[START OF SUPPLIED MATERIAL]

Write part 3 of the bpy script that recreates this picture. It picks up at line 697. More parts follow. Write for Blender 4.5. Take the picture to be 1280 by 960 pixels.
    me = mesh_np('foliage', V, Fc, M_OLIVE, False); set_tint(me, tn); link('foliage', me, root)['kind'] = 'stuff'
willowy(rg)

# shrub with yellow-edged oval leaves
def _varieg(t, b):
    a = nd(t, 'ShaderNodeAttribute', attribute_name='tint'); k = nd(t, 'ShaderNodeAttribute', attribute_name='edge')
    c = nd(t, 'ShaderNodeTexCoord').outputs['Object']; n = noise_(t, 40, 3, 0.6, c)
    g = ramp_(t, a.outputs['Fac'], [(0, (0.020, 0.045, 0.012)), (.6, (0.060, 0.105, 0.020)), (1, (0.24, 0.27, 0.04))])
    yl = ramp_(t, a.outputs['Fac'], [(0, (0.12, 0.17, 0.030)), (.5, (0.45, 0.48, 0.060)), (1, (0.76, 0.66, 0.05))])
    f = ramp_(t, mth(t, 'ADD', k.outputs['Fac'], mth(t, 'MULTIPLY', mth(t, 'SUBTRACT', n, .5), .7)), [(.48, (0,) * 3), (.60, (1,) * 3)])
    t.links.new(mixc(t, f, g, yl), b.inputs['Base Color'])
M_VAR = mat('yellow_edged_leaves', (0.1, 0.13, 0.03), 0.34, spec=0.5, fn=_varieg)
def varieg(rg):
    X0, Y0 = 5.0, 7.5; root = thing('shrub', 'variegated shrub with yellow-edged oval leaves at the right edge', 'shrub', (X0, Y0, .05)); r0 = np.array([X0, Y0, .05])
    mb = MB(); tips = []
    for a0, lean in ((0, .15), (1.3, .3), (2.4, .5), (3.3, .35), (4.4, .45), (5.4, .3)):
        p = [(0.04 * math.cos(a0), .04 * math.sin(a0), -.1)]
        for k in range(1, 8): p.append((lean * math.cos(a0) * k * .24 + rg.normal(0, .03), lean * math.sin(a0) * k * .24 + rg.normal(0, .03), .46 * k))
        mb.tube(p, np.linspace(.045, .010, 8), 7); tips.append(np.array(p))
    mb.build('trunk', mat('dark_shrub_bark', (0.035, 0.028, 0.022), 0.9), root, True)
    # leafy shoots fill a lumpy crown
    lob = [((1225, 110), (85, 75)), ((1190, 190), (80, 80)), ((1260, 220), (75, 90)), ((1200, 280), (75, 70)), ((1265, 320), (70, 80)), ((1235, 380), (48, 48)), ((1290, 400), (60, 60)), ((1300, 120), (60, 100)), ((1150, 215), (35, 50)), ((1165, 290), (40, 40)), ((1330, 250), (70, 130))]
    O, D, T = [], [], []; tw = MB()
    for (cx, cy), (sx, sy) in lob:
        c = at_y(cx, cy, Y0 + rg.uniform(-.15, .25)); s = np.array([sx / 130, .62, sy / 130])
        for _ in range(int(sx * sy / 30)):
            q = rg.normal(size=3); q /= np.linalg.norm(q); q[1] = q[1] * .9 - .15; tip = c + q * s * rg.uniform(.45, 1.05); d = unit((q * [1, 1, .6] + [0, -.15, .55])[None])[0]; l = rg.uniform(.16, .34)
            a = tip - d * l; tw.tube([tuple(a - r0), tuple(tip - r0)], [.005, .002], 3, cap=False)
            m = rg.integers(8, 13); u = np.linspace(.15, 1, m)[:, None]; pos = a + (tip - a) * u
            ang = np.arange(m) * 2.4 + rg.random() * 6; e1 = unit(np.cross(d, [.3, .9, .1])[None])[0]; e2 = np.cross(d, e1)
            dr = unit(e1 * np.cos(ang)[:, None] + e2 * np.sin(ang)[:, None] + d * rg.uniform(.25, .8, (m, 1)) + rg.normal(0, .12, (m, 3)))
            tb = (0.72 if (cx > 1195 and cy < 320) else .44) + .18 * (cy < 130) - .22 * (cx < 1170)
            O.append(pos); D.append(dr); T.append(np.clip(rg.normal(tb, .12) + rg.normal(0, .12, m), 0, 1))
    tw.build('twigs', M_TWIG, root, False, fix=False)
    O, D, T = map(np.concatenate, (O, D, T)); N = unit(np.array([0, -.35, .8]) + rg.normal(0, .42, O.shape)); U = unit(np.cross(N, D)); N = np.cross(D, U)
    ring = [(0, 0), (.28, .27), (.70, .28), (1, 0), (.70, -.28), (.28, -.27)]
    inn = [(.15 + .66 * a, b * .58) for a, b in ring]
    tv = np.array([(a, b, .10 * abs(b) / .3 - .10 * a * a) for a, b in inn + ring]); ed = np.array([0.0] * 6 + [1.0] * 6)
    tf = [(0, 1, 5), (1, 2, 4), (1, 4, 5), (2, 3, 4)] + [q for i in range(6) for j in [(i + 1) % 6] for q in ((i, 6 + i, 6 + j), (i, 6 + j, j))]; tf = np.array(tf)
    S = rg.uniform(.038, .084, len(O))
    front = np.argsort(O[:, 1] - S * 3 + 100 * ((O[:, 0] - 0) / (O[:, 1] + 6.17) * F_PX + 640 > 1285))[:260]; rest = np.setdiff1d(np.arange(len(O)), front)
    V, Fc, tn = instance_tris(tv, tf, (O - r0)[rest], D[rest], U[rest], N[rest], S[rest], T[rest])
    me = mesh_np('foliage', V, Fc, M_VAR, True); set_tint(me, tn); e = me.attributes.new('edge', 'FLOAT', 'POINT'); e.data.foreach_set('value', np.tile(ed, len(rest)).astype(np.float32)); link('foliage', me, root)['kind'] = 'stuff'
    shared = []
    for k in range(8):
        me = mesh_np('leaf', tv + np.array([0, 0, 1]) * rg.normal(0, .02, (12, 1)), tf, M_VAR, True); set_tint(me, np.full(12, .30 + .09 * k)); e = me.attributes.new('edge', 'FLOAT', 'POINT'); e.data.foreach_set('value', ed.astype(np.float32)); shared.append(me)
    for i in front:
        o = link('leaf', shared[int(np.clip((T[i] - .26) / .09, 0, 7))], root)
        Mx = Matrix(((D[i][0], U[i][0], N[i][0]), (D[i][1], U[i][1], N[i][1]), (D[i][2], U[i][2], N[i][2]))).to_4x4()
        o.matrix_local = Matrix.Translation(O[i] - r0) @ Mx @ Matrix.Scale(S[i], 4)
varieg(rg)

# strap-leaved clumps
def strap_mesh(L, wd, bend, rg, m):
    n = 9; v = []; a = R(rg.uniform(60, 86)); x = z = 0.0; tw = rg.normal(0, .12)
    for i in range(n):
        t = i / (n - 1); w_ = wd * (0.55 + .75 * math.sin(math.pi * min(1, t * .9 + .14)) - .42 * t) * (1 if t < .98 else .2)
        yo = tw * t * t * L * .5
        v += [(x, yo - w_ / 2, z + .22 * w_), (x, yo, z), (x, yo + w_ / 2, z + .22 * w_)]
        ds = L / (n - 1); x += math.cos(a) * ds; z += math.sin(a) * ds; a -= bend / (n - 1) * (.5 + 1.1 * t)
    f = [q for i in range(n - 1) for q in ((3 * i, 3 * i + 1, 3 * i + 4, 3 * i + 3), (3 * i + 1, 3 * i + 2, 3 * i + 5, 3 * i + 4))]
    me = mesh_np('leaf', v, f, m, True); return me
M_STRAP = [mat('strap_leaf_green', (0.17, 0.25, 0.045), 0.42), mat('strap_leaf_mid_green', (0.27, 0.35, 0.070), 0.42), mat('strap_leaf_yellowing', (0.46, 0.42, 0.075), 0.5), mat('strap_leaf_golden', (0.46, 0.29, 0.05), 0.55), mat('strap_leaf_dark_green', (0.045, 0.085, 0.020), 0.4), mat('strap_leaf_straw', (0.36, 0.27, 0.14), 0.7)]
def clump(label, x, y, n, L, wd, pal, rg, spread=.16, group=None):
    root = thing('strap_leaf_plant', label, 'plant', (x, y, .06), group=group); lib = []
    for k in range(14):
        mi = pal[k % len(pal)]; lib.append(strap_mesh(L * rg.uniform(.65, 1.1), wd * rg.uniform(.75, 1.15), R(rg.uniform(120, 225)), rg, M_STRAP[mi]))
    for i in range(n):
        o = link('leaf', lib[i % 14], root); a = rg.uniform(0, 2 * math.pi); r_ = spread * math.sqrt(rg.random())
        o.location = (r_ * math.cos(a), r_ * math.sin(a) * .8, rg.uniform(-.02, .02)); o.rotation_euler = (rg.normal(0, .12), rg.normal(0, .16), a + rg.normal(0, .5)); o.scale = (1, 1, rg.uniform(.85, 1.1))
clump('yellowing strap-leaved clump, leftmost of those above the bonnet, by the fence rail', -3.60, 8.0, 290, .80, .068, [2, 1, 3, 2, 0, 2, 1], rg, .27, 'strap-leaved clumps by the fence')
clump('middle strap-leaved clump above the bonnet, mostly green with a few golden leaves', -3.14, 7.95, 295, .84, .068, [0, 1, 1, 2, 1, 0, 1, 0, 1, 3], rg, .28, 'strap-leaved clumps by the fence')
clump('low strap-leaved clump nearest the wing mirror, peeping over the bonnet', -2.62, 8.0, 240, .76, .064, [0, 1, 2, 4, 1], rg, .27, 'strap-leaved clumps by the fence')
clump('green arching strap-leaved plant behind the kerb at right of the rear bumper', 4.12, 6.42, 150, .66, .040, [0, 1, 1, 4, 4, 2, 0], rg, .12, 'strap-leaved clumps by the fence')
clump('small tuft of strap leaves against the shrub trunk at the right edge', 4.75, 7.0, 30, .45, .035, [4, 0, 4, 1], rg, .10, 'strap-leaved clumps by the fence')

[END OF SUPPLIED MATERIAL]

From the opening line of the data above through the line that contains "willowy(rg)", please print each line as it stands and only those lines.

Write part 3 of the bpy script that recreates this picture. It picks up at line 697. More parts follow. Write for Blender 4.5. Take the picture to be 1280 by 960 pixels.
    me = mesh_np('foliage', V, Fc, M_OLIVE, False); set_tint(me, tn); link('foliage', me, root)['kind'] = 'stuff'
willowy(rg)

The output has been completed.